Oxford University Press
Title: The Philosophy of Camus
Description:
Abstract Although Albert Camus is recognized as an important novelist and political commentator, he is often still underrated as a philosopher.
This study, focusing on Camus’s explicitly philosophical writings, provides a detailed examination of his intellectual development, and argues that his work constitutes a coherent, carefully argued meditation on central philosophical themes.
A systematic comparison of Camus with Søren Kierkegaard provides an interpretive ‘lens’ through which Camus’s central philosophical concerns are brought into sharper focus.
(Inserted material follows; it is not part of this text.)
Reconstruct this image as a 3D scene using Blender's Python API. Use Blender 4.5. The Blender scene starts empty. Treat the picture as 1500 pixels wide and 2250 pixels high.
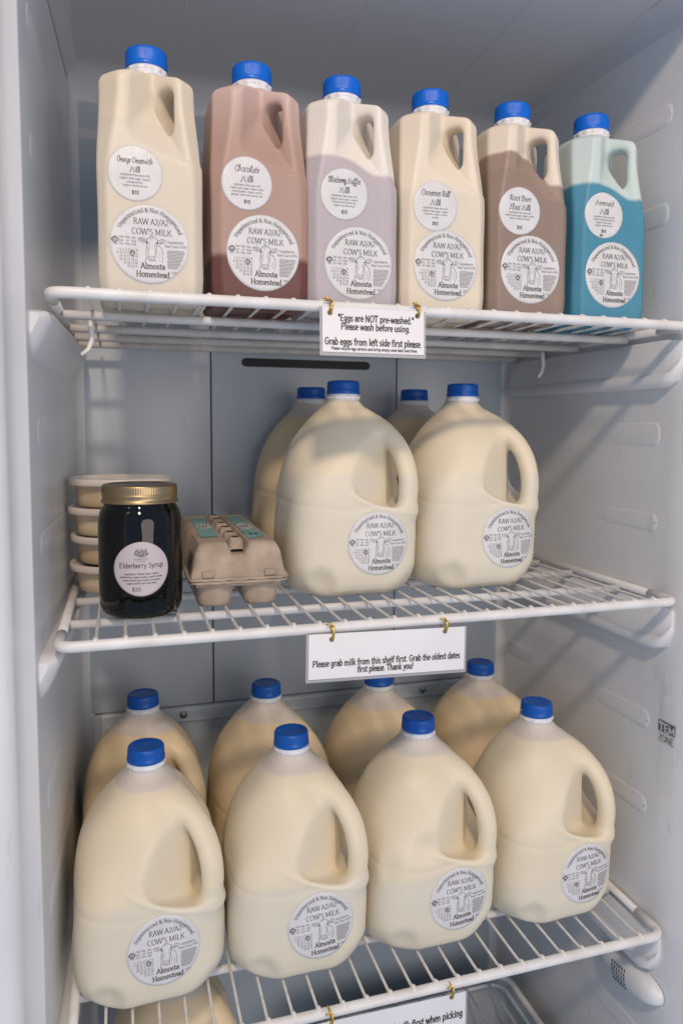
import bpy, bmesh, math, random
import numpy as np
from mathutils import Vector, Matrix
from mathutils.bvhtree import BVHTree

random.seed(7)
RNG = np.random.default_rng(7)
scene = bpy.context.scene
COL = scene.collection
D = bpy.data

# ------------------------------------------------------------------ camera
FPX, YAW, PITCH, ROLL, CYP = 1603.4, 0.2910, 0.0780, 0.0049, 1067.8
CAM = Vector((0.0597, -0.6977, 0.2005))
cyw, syw, cp, sp = math.cos(YAW), math.sin(YAW), math.cos(PITCH), math.sin(PITCH)
fwd = Vector((syw * cp, cyw * cp, -sp))
rgt = Vector((cyw, -syw, 0))
upv = rgt.cross(fwd)
cr, sr = math.cos(ROLL), math.sin(ROLL)
r2 = cr * rgt + sr * upv
u2 = -sr * rgt + cr * upv
cam_d = D.cameras.new('camera')
cam_d.sensor_fit = 'VERTICAL'
cam_d.sensor_height = 36.0
cam_d.lens = FPX / 2250 * 36.0
cam_d.shift_y = -(1125 - CYP) / 2250
cam_d.clip_start = 0.02
cam_d.clip_end = 200
cam_d.dof.use_dof = True
cam_d.dof.focus_distance = 0.77
cam_d.dof.aperture_fstop = 5.6
cam = D.objects.new('camera', cam_d)
COL.objects.link(cam)
m = Matrix((( r2.x, u2.x, -fwd.x, CAM.x), (r2.y, u2.y, -fwd.y, CAM.y), (r2.z, u2.z, -fwd.z, CAM.z), (0, 0, 0, 1)))
cam.matrix_world = m
scene.camera = cam

# ------------------------------------------------------------------ world and lights
w = D.worlds.new('World')
scene.world = w
w.use_nodes = True
nt = w.node_tree
bg = nt.nodes['Background']
bg.inputs['Color'].default_value = (0.55, 0.70, 0.96, 1)
bg.inputs['Strength'].default_value = 0.60

def area(name, loc, target, size, energy, color, shape='DISK', size_y=None):
    l = D.lights.new(name, 'AREA')
    l.shape = shape
    l.size = size
    if size_y: l.size_y = size_y
    l.energy = energy
    l.color = color
    o = D.objects.new(name, l)
    COL.objects.link(o)
    o.location = loc
    o.rotation_euler = (Vector(target) - Vector(loc)).to_track_quat('-Z', 'Y').to_euler()
    return o

area('ceiling_lamp', (-0.05, -1.50, 1.52), (0.35, 0.1, 0.0), 0.18, 22.5, (1.0, 0.78, 0.58))
area('window_light', (0.75, -1.9, 0.15), (0.3, 0.1, -0.1), 1.30, 15.0, (1.0, 0.87, 0.76))

vs = scene.view_settings
vs.view_transform = 'Standard'
vs.look = 'None'
vs.exposure = 0.0
vs.gamma = 1.0
scene.render.engine = 'CYCLES'
scene.cycles.max_bounces = 8
scene.cycles.diffuse_bounces = 4
scene.cycles.transmission_bounces = 8
scene.cycles.transparent_max_bounces = 8
scene.cycles.caustics_reflective = False
scene.cycles.caustics_refractive = False

# ------------------------------------------------------------------ helpers
def link(o, parent=None):
    COL.objects.link(o)
    if parent is not None:
        o.parent = parent
    return o

def thing(name, label, cat, loc=(0, 0, 0), rz=0.0, group=None):
    o = D.objects.new(name, None)
    o.empty_display_size = 0.02
    COL.objects.link(o)
    o.location = loc
    o.rotation_euler = (0, 0, rz)
    o['label'] = label
    o['category'] = cat
    if group: o['group'] = group
    return o

def mesh_from(name, V, F, mat=None, smooth=False):
    me = D.meshes.new(name)
    me.from_pydata([tuple(v) for v in V], [], [tuple(f) for f in F])
    me.update()
    if smooth:
        me.polygons.foreach_set('use_smooth', [True] * len(me.polygons))
    if mat: me.materials.append(mat)
    return me

def obj(name, me, parent=None, loc=None):
    o = D.objects.new(name, me)
    link(o, parent)
    if loc is not None: o.location = loc
    return o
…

Camus’s three thematic ‘cycles’—dealing with Absurdity, Revolt, and Nemesis—are compared and contrasted with Kierkegaard’s three ‘stages’—the aesthetic, ethical, and religious—in order to explicate Camus’s development from a radical amoralism, to an ethical philosophy, and then to the quest for something beyond ethics.
Emphasis is placed on Camus’s fragmentary and uncompleted later thoughts, and especially his turn to nature as a source of value.
Despite the substantial changes in Camus’s thinking, it is argued that a creative tension between two kinds of religious or quasi-religious sensibility runs through all phases of his work—a pantheistic acceptance of the order of the world and a quasi-Gnostic rebellion against it for the suffering it involves.
As well as Kierkegaard, the book brings Camus into conversation with other figures from both the Continental and the analytical philosophical traditions and considers ways in which his arguments might be further developed and explicated.